Ещё из Мильцева Наташа отправила счастливо-покаянное письмо Саниной уральской невесте. Чуть позже Бобрышевым, а также Зубовым написал и Саня, беспокоясь, что задним числом девушка придумает чувства, которых у неё не было, и выйдет так, будто он разбил ей сердце. Каялась и винилась перед родителями Сомова Наташа «большая», что обманула и предала детей, но своё решение считала бесповоротным. Не обошлось без тяжёлых объяснений с мальчиками и с мамой, с рязанскими знакомыми и друзьями — ведь Саня разрешил открыто говорить всем об их воссоединении.

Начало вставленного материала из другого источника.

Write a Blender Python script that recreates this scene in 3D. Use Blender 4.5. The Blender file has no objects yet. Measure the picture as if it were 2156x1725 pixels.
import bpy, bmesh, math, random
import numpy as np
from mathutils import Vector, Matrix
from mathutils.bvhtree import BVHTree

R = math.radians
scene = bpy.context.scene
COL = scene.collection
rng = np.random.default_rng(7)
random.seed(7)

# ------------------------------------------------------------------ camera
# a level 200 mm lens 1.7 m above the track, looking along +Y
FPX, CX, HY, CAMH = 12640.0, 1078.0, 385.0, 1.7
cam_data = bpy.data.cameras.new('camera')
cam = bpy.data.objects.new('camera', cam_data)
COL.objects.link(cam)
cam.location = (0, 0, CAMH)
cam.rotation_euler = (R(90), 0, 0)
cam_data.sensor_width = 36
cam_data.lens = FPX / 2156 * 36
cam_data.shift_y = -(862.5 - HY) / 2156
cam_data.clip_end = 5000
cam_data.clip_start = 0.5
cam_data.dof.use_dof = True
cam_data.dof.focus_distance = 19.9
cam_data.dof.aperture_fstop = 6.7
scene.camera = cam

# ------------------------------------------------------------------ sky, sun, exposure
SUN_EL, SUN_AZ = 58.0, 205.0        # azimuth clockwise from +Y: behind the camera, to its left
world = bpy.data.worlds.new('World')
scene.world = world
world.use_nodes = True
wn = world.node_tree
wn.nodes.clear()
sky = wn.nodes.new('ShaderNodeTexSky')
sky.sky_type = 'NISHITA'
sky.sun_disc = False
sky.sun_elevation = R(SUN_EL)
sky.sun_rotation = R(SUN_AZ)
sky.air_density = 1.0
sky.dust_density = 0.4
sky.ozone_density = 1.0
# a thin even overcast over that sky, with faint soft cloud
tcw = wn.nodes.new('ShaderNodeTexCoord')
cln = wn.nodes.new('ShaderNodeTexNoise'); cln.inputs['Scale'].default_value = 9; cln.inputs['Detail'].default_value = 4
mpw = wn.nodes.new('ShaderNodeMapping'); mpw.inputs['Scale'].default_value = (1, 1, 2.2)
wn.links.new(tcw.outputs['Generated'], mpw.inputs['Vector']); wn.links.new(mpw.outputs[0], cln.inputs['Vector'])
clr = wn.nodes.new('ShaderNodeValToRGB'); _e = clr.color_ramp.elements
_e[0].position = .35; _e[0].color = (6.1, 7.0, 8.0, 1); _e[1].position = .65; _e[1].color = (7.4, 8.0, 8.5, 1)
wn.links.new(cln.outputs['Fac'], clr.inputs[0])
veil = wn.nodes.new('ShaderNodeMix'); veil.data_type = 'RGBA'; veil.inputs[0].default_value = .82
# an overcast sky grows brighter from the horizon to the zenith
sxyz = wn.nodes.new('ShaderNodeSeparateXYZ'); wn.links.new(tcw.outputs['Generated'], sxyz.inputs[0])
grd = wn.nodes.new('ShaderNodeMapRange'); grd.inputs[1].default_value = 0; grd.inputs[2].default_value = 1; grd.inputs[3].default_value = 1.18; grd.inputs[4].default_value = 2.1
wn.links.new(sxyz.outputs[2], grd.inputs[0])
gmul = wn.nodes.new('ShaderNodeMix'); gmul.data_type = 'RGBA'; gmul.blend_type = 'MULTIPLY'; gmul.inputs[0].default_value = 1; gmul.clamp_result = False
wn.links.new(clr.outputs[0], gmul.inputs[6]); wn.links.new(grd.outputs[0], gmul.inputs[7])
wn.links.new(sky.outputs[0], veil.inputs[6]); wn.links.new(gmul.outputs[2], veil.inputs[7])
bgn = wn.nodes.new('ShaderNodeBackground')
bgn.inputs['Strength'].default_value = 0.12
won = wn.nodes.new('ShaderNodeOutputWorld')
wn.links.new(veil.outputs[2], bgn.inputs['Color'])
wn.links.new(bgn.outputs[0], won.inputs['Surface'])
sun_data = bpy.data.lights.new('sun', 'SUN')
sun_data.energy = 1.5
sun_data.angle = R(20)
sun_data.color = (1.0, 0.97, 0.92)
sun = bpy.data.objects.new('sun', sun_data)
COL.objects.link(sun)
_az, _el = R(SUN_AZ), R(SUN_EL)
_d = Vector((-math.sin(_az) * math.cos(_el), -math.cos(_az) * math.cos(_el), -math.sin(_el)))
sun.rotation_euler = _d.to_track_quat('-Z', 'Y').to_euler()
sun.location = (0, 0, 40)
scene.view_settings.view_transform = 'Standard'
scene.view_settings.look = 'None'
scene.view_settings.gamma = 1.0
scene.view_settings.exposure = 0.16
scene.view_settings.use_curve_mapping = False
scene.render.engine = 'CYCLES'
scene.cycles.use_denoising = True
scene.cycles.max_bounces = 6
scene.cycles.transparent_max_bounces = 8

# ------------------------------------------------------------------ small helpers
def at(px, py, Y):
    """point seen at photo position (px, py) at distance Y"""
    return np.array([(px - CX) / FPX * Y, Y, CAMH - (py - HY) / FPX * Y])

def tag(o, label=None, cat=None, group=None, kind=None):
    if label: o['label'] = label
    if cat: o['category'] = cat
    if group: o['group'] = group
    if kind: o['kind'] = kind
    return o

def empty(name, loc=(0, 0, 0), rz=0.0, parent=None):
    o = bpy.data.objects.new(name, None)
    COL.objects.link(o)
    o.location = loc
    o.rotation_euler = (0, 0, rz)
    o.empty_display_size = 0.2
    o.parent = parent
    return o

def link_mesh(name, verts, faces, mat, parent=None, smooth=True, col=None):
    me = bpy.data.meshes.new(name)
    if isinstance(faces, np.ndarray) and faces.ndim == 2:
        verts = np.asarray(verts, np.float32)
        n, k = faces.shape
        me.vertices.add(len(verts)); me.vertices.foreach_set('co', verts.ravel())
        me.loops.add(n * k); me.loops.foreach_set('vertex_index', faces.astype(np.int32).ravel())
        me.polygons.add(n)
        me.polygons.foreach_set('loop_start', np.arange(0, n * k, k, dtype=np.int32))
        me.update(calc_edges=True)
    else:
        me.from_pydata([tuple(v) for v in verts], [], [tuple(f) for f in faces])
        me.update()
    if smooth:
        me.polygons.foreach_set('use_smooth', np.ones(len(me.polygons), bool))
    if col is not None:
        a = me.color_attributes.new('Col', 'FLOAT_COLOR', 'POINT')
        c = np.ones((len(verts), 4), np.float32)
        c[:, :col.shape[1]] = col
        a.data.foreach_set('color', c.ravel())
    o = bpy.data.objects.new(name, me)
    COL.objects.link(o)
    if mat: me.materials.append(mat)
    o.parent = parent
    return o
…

Несколько ноябрьских дней Солженицын провёл в Москве. Звонил в прокуратуру, пытался попасть на приём в онкодиспансер (не приняли), попал на «Вассу Железнову» в Малый театр (впервые!) и на «Синюю птицу» во МХАТе, встречался с Ивашёвым-Мусатовым (впервые после шарашки), посмотрел «Илью Муромца» и «Сорок первый» (в Торфопродукте даже до клуба ни разу не дошёл). Копелев привёл друга на вечеринку в Центральный дом литератора (Саня и здесь был впервые). Пьяненькие прилитературные остряки пели под фортепиано смешные пародии. Трезвые судачили, что читать «Литературку» — дурной вкус, особенно после того, как Паустовский со скандалом вышел из состава редакции, а Эренбург призвал её бойкотировать, а иметь дело только с «Московским литератором» (в Торфопродукте не было ни одной читальни и никто в посёлке подобных газет отродясь не выписывал). Повторяли старую остроту: натуралист пишет как видит, импрессионист как чувствует, реалист как хочет, а соцреалист — как слышит.